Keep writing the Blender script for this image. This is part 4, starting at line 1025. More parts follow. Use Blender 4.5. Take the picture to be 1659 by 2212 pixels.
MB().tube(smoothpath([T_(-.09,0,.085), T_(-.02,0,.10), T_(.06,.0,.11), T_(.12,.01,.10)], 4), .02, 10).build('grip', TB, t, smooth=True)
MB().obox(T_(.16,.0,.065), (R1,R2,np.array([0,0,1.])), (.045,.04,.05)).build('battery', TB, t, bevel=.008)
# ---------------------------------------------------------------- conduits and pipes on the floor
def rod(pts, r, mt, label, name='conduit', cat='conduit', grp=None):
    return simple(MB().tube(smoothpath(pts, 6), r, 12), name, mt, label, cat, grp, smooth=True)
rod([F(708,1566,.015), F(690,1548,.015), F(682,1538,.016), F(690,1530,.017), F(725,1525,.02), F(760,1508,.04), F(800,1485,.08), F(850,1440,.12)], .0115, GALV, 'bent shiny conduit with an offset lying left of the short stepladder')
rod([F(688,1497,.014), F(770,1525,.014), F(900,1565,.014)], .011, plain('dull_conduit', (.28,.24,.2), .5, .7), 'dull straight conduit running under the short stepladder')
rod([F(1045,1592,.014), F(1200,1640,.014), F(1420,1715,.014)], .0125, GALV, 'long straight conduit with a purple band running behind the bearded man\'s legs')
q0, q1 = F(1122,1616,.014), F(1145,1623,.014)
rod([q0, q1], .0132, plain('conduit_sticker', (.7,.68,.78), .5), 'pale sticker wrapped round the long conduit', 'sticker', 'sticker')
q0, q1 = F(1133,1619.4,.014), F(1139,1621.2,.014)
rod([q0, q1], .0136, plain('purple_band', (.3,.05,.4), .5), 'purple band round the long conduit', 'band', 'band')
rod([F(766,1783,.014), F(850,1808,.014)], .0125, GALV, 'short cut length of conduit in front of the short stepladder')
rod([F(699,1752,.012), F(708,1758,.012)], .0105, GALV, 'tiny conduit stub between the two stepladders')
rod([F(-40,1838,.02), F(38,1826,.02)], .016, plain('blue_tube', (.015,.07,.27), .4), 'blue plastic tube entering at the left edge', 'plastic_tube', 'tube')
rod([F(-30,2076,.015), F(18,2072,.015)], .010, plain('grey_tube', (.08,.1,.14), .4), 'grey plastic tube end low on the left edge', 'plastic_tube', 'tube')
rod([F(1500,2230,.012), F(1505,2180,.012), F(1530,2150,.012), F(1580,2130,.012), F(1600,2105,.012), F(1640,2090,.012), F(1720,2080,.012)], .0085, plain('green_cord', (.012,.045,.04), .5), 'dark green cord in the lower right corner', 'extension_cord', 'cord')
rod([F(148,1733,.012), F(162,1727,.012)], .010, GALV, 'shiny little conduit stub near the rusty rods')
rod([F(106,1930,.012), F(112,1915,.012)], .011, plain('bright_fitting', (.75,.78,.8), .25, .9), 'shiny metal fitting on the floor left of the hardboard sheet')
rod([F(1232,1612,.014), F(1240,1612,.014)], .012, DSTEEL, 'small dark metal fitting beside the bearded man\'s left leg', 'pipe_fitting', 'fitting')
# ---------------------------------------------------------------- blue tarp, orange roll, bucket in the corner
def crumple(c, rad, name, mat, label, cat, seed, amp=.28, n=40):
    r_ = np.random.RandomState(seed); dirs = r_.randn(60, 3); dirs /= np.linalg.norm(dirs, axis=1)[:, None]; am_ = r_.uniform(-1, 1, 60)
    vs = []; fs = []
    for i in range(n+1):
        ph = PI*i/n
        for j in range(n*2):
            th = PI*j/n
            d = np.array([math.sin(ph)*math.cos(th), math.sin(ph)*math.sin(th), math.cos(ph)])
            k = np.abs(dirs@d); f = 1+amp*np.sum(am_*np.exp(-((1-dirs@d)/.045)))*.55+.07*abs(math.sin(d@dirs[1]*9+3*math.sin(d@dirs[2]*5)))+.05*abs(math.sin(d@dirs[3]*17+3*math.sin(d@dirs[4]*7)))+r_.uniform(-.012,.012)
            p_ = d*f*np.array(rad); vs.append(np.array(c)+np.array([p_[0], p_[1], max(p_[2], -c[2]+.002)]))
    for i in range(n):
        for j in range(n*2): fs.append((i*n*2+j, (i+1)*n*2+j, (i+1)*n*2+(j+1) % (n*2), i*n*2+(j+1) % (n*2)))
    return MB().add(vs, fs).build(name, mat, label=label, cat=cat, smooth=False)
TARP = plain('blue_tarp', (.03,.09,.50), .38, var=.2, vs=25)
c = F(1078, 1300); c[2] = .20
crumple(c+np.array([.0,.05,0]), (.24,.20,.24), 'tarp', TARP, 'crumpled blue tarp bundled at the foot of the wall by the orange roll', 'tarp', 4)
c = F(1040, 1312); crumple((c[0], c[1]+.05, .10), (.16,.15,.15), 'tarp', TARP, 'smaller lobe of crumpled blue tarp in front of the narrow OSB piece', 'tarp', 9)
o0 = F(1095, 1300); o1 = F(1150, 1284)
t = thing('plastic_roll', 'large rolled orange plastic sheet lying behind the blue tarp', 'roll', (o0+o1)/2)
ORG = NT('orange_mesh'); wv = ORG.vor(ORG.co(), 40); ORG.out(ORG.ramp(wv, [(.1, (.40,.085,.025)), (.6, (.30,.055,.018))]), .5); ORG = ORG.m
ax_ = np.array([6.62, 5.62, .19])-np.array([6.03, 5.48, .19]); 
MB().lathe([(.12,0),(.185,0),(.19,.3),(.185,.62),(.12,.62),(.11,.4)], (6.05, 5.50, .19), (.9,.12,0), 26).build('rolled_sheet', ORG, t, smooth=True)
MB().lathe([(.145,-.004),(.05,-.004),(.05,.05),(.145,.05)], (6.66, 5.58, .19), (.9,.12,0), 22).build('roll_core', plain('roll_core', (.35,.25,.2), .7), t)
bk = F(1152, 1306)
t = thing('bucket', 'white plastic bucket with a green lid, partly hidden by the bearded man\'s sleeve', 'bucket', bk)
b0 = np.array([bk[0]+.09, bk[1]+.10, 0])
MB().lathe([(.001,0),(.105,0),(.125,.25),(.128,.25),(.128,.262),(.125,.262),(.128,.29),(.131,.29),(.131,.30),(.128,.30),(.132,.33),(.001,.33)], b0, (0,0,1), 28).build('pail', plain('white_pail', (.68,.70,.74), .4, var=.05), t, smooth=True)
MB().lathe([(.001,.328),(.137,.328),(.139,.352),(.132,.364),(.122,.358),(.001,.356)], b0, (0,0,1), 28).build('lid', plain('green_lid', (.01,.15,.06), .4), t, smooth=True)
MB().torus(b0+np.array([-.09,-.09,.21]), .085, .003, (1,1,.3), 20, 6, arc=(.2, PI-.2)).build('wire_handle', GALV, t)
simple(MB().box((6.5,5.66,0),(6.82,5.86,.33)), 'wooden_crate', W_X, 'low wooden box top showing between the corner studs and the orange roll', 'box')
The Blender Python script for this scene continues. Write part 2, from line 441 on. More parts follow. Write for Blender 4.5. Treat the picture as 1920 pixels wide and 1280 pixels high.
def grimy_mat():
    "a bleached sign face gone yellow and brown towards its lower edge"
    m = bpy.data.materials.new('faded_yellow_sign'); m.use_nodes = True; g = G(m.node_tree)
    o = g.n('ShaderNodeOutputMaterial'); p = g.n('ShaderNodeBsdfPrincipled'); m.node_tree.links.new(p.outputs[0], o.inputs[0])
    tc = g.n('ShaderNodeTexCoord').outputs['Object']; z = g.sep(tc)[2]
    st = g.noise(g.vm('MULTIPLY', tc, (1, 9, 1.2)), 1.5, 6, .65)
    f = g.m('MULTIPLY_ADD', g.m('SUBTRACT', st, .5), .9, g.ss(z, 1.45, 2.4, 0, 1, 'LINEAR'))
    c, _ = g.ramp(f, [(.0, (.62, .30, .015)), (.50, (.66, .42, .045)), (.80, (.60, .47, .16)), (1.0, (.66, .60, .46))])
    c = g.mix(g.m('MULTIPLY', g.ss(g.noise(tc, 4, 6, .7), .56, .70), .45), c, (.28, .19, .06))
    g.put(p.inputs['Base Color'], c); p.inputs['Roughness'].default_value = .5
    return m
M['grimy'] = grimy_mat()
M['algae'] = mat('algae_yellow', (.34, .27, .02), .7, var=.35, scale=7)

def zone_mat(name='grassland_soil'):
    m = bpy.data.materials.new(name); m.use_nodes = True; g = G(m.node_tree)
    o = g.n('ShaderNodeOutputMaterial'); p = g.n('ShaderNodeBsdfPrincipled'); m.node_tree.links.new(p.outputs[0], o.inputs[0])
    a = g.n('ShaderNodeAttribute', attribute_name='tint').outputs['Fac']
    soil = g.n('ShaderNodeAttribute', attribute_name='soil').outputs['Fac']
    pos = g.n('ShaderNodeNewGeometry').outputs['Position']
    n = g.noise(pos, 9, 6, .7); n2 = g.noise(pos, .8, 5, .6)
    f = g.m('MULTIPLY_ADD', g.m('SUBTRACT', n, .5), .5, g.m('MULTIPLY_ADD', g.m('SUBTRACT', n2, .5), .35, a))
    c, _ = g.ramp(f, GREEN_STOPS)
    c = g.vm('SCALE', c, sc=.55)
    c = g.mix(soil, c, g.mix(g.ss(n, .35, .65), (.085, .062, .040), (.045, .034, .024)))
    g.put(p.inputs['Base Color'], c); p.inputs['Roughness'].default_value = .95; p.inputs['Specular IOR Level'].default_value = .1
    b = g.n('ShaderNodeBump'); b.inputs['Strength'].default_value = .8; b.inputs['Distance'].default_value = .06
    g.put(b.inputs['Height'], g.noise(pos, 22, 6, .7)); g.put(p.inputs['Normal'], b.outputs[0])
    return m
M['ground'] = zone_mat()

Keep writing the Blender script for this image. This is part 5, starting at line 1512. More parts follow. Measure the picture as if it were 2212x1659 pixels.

■ ■ ■ ■ ■ ■ ■

▶ **INSTRUCTIONS TO FOLLOW**
Search the preceding listing for "starting" and extract every line where it is found.

▶ **COMPLETE OUTPUT**
Keep writing the Blender script for this image. This is part 4, starting at line 1025. More parts follow. Use Blender 4.5. Take the picture to be 1659 by 2212 pixels.
Keep writing the Blender script for this image. This is part 5, starting at line 1512. More parts follow. Measure the picture as if it were 2212x1659 pixels.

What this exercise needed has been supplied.